The “Return” of Radiohead

I was in the front row at Radiohead’s show in Rio in 2018. It was breathtaking. Some fans say the performance at the Apoteose, a few days later, was even “better,” but the truth is that seeing Radiohead live is to experience something the studio cannot contain: a visceral, almost spiritual energy. Few bands manage to fuse technique, emotion, and intensity the way they do.

Seven years have passed since that night. The band wrapped up the A Moon Shaped Pool tour, and each member went their own way.
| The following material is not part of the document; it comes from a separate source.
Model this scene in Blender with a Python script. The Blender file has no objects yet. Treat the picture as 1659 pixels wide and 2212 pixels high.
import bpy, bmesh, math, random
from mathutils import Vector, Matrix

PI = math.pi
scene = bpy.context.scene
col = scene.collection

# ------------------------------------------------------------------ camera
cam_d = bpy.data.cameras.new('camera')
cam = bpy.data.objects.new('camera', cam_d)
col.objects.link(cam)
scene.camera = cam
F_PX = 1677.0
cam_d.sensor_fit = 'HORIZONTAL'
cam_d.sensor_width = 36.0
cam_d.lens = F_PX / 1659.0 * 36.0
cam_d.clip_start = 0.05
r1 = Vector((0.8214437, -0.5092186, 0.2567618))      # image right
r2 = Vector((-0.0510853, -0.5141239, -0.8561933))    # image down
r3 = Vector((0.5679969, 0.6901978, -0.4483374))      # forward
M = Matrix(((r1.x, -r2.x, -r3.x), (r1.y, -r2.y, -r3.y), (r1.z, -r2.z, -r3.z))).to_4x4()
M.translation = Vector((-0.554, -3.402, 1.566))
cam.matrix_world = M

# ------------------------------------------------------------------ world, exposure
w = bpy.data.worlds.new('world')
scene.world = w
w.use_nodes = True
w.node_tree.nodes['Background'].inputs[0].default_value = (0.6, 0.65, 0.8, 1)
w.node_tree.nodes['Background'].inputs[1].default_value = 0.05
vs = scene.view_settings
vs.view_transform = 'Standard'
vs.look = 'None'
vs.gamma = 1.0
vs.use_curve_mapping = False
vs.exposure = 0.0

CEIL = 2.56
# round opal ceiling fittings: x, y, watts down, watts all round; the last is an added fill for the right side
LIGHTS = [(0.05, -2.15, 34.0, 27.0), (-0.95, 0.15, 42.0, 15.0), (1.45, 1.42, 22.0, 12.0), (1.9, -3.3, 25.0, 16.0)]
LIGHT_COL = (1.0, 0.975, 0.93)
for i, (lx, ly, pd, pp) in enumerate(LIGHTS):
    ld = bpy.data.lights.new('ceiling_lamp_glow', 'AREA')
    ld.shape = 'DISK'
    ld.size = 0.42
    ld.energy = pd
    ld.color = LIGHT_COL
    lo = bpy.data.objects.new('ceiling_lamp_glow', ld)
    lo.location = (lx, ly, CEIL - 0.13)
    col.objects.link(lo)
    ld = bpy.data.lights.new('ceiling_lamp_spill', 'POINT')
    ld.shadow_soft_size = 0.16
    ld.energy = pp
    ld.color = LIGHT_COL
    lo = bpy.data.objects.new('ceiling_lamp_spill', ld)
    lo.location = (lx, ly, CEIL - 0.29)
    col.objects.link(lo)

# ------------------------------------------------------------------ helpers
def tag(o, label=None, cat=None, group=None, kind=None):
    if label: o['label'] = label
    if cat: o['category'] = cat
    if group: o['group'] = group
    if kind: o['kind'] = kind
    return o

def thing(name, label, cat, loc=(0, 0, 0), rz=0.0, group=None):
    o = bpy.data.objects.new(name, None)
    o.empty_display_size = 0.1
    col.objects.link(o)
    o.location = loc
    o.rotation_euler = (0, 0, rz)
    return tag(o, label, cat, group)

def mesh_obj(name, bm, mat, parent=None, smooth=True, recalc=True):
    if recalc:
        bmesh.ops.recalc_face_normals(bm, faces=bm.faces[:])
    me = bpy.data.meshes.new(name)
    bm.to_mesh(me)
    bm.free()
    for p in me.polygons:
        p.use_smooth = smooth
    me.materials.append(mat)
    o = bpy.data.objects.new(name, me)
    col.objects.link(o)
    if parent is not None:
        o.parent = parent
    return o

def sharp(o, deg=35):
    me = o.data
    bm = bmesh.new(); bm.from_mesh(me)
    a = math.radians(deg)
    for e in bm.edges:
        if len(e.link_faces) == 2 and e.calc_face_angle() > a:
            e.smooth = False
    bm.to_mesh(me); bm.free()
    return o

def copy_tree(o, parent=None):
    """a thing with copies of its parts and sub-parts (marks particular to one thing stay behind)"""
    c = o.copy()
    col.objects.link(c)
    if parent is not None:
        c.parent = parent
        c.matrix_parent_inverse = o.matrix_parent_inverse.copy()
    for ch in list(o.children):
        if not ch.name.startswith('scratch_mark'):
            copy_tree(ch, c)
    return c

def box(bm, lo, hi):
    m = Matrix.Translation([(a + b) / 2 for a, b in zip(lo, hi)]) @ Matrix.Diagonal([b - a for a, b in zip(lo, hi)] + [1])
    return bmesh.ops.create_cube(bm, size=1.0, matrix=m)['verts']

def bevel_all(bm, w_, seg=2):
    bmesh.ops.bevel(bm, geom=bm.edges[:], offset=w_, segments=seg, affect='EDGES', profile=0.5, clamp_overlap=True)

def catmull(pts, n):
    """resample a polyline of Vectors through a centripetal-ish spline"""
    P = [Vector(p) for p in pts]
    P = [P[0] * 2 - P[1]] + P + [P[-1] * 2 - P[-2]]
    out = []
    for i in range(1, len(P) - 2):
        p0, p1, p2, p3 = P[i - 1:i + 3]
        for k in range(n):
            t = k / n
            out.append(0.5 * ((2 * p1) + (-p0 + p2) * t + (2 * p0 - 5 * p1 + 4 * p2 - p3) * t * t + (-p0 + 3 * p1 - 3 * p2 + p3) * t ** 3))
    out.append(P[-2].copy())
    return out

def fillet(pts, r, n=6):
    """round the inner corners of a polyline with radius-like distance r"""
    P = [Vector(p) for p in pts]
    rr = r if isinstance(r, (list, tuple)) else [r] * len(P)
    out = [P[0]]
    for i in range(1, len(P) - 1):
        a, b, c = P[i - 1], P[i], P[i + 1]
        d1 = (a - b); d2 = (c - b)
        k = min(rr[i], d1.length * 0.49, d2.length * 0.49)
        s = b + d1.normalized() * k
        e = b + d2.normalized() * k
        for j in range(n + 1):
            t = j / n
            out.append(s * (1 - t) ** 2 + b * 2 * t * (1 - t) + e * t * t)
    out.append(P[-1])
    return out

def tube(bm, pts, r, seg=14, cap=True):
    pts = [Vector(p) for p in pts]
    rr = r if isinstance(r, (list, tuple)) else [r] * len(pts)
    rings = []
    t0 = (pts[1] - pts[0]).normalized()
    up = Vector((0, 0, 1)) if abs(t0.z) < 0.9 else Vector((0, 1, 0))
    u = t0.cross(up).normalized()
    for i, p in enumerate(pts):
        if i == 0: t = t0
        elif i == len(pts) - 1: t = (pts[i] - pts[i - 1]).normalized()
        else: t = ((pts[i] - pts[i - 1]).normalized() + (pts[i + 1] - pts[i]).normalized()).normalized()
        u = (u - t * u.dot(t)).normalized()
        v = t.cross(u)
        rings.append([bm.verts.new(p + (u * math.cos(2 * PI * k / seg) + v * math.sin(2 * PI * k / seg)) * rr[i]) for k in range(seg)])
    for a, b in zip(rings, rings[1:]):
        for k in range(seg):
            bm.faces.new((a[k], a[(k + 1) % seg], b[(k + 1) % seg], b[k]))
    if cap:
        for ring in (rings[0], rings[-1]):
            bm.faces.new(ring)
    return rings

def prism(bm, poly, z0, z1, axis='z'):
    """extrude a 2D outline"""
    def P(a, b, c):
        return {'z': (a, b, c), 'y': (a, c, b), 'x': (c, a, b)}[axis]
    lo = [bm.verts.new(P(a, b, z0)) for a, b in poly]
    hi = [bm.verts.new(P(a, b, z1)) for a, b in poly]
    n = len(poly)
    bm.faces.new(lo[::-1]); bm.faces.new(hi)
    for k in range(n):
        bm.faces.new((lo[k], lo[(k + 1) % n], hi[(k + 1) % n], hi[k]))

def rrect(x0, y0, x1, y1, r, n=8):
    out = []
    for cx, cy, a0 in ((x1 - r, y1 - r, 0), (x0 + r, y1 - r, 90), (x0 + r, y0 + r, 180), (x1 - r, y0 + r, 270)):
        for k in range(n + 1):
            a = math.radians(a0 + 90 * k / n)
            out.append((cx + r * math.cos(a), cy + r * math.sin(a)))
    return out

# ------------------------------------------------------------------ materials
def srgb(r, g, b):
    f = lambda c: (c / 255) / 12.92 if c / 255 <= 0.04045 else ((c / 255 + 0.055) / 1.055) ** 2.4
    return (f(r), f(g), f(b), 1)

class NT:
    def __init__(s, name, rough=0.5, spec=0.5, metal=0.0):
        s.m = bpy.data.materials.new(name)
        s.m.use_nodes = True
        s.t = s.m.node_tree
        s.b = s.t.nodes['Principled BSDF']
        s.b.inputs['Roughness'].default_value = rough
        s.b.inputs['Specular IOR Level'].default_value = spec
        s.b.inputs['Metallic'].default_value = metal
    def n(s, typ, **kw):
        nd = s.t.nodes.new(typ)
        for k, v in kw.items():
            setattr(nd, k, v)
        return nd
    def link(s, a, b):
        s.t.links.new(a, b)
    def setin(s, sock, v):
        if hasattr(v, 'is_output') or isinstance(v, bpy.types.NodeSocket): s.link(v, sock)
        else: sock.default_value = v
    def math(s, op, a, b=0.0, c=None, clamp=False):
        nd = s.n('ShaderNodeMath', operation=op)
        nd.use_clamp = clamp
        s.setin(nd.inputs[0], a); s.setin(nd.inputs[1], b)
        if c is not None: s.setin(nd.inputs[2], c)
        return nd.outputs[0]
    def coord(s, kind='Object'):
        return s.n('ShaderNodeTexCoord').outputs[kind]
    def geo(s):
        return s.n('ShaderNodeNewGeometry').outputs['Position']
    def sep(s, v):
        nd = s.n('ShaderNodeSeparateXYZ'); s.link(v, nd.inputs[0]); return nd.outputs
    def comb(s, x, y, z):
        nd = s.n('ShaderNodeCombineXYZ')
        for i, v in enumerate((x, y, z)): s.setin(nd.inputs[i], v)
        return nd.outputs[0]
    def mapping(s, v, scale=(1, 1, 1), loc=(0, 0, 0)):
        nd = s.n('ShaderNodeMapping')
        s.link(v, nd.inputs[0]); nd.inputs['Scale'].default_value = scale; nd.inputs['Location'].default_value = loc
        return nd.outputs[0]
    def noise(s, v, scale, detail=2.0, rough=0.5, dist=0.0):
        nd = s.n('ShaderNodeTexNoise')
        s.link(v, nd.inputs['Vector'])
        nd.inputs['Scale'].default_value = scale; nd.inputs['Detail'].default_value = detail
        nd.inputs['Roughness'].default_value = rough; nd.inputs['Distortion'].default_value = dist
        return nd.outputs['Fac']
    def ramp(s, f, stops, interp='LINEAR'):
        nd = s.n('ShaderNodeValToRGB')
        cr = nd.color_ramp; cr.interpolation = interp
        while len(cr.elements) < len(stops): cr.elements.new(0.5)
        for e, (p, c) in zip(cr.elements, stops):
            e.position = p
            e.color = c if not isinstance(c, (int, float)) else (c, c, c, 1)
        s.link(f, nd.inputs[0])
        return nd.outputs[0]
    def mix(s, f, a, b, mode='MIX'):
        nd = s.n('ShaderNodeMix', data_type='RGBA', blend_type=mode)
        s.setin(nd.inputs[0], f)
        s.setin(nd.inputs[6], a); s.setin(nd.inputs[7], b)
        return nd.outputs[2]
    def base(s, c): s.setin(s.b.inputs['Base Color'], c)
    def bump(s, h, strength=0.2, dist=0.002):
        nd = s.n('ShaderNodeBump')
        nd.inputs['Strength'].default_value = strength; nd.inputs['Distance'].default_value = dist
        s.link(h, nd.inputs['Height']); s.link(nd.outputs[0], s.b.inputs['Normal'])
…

Thom Yorke immersed himself in solo albums, film scores, and even art exhibitions; Jonny Greenwood became one of the most celebrated film composers of his generation, with scores for Spencer, The Power of the Dog, and Licorice Pizza; Yorke and Greenwood also joined forces in The Smile, which already has three albums; Ed O’Brien released his solo record Earth; Philip Selway presented Strange Dance; and Colin Greenwood toured with Nick Cave’s band while also exploring photography and literary projects. It wasn’t silence, but rather a creative hiatus in which each member expanded their own universe.

Now, in 2025, the band has announced a series of twenty shows across Europe, rekindling memories and expectations. The impact was immediate: excitement among fans, highly sought-after tickets, mandatory pre-registration, and even charitable initiatives — each ticket includes donations to institutions in the UK and across the continent. It’s a comeback surrounded by care, but with the implicit promise that their chemistry never really went away.

Amid the revival wave sweeping British music — Oasis reuniting, Blur back on stage, Gorillaz celebrating 25 years, Richard Ashcroft keeping The Verve alive (though without the band) — Radiohead’s return feels like something apart. Although they emerged in the 1990s, they were never exactly “Britpop.” Unlike Blur or Oasis, they avoided hedonism in favor of experimentation, unease, and density. Even so, they remain part of that British cultural memory that now returns in full force: not just nostalgia, but a reaffirmation that these bands shaped an entire generation.

Radiohead live is more than music. It’s experience, surrender, and catharsis. Anyone who witnessed them in 2018 knows that seven years of waiting haven’t dulled the anticipation. If anything, it has only grown stronger.